Mit einer Plain-Vanilla-Vorbereitung eher nicht. Manche PE-Investoren werden die 20 Prozent aber dennoch schaffen, weil sie sich mit ausgefeilten strategischen und operativen Plänen für ihre neuen Portfoliounternehmen sehr gut vorbereiten. Sie können dann das Instrumentarium der operativen Werthebel voll aussteuern. Hinzu kommt: Die meisten Finanzierungen sind im Moment “covenant-light“ strukturiert.
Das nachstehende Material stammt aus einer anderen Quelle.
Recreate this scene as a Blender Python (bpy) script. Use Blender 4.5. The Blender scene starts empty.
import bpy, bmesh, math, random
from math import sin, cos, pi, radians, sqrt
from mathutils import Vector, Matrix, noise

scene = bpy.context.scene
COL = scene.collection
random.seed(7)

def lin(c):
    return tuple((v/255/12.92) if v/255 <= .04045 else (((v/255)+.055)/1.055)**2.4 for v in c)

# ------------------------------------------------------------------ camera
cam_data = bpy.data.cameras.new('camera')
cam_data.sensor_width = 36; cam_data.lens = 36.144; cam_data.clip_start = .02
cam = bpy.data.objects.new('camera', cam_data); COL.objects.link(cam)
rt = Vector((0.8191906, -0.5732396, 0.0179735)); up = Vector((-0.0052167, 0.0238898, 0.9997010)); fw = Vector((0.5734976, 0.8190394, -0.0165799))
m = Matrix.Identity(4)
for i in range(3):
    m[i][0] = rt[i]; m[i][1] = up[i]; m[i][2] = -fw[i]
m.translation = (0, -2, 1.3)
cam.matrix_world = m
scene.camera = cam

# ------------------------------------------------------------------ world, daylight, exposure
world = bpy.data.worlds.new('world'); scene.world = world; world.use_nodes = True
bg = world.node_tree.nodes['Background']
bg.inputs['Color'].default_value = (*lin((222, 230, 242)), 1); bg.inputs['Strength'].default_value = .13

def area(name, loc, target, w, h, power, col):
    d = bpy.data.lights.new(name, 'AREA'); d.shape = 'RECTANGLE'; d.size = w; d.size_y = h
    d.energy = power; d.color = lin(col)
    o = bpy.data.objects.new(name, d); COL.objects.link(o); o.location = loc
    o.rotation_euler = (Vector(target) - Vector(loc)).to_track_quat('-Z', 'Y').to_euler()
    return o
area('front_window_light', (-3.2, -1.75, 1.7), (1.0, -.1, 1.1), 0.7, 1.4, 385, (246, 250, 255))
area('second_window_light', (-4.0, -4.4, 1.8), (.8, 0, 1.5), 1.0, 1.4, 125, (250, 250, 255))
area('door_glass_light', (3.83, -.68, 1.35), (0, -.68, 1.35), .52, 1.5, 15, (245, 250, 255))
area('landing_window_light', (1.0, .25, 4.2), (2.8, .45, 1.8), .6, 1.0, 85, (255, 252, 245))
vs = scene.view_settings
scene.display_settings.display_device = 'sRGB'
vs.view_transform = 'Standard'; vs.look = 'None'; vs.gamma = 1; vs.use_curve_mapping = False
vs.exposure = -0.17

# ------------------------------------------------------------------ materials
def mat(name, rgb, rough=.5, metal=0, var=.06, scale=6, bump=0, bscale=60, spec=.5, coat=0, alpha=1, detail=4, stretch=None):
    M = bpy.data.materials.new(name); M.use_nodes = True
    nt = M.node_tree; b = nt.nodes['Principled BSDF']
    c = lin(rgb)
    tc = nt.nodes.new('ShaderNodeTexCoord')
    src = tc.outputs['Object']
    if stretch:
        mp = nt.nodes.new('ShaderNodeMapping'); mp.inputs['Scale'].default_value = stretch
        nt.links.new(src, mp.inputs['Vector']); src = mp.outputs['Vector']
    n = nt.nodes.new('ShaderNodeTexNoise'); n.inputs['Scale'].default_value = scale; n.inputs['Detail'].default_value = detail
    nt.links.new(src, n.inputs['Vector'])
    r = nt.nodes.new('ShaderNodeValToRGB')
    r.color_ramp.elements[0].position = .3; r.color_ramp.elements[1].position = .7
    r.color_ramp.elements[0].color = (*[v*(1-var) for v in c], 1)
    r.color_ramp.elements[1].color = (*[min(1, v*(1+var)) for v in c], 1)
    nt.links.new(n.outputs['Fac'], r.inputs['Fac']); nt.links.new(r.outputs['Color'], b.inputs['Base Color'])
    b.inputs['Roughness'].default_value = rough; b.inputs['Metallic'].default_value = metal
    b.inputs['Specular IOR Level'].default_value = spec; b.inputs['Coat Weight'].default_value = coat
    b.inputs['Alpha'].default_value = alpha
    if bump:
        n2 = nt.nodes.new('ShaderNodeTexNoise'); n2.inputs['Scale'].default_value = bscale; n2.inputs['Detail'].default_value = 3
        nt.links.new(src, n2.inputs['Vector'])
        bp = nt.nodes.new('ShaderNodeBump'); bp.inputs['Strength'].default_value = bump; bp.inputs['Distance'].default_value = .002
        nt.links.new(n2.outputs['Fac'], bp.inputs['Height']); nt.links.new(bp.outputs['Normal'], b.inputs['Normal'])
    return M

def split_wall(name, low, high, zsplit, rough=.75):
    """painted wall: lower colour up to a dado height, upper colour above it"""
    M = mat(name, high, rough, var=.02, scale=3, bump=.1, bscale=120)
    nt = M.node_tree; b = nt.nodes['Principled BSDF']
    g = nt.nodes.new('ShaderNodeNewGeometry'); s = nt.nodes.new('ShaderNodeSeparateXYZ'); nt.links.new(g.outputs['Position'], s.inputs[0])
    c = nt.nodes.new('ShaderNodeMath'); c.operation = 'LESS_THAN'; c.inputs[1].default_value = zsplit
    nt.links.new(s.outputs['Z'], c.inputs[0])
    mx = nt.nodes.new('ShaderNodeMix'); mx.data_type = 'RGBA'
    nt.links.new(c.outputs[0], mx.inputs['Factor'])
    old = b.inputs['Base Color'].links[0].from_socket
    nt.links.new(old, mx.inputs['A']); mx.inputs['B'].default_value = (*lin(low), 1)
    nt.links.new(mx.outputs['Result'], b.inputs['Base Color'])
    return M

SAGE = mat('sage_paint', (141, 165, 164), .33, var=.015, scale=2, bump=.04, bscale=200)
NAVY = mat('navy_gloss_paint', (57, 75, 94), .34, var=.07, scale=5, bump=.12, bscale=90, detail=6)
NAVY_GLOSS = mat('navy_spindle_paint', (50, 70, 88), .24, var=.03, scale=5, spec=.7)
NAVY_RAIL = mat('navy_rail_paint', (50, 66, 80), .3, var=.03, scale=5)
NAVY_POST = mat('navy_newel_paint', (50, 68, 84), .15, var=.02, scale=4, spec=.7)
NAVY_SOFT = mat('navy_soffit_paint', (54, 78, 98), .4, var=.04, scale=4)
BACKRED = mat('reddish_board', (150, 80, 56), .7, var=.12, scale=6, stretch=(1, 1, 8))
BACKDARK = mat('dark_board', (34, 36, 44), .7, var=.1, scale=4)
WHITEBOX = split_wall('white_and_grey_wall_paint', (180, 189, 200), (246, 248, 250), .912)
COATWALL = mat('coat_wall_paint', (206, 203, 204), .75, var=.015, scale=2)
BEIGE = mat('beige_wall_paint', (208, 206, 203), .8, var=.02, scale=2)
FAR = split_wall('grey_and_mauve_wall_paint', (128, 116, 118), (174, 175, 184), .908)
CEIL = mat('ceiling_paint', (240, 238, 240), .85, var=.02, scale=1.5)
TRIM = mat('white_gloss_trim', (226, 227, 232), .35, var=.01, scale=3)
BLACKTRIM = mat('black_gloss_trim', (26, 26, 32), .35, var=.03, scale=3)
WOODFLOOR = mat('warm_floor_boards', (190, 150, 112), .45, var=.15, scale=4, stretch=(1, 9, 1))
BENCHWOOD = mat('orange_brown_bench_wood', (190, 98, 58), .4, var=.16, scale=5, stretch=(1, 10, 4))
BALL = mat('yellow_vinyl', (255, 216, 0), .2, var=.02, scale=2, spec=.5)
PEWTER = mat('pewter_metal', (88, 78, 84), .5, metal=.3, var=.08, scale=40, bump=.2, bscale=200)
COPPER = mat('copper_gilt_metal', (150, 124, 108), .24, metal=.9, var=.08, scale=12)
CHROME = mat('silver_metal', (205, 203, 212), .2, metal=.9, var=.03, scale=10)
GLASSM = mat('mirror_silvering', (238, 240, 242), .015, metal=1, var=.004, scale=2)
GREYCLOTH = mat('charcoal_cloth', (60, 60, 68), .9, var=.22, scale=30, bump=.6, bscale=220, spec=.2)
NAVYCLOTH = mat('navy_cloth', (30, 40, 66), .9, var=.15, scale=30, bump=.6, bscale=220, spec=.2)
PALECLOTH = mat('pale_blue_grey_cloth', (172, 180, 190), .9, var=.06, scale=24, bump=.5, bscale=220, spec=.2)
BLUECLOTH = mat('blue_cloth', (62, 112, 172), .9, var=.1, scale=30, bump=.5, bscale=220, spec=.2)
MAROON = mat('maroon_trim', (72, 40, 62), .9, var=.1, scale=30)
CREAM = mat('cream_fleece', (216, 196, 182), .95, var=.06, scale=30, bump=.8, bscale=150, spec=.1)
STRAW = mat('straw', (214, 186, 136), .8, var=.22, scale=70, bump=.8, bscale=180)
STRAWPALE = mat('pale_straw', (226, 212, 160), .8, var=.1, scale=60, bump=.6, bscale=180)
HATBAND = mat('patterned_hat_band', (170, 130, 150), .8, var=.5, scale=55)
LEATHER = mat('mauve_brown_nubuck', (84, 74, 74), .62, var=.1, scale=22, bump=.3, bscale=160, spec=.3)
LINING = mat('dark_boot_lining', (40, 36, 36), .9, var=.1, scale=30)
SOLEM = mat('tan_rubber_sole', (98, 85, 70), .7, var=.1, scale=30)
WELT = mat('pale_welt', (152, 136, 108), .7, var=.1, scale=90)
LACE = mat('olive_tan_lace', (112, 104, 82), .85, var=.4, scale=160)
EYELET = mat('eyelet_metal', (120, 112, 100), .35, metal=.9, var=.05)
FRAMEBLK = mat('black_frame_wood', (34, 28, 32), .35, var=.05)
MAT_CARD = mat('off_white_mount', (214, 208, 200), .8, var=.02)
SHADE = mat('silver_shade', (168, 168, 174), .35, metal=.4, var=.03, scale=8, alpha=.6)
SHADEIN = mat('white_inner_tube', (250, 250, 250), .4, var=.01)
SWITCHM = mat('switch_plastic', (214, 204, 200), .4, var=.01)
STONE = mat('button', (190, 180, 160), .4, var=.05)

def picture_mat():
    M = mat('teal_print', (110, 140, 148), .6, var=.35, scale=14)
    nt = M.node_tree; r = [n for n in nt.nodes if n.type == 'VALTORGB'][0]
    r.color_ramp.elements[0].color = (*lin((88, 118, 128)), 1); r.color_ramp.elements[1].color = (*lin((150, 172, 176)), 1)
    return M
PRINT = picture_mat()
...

Kurzfristige Ergebniskrisen werden dadurch nicht gleich zu Finanzierungskrisen.

Vorsicht: Auch viele der 2007er-Deals mussten 2009 restrukturiert werden, trotz der extrem moderaten Covenants ihrer Finanzierungen.
Ihr Vergleich ist so nicht ganz stichhaltig, 2014 ist nicht 2007. Zum einen wird sich eine Wirtschaftskrise mit der Amplitude des 2009er-Zusammenbruchs nicht regelmäßig wiederholen. Zum anderen sind die Finanzierungen auch in anderen Aspekten krisenresistenter als die Finanzierungen von kurz vor der Finanzkrise. In den Business- und Finanzierungsplänen werden Negativszenarien heute gründlicher gerechnet als 2007, und sowohl die PE-Investoren als auch die Banken sind geländegängiger geworden. Aber natürlich heißt das alles nicht, dass 2014 für die PE-Investoren unbedingt ein gutes Vintage Year werden wird. Hohe Transaktionsvolumina garantieren am Ende des Tages leider keineswegs hohe Renditen beim Exit.

Info

Dr. Tobias Eichner ist Partner bei der Unternehmensberatung Oliver Wyman in München und leitet die Private Equity Practice in Zentraleuropa. Eichner gilt als Experte für Wertsteigerungsprogramme, Restrukturierungen und M&A-Transaktion, insbesondere im Industrie- und Automobilsektor.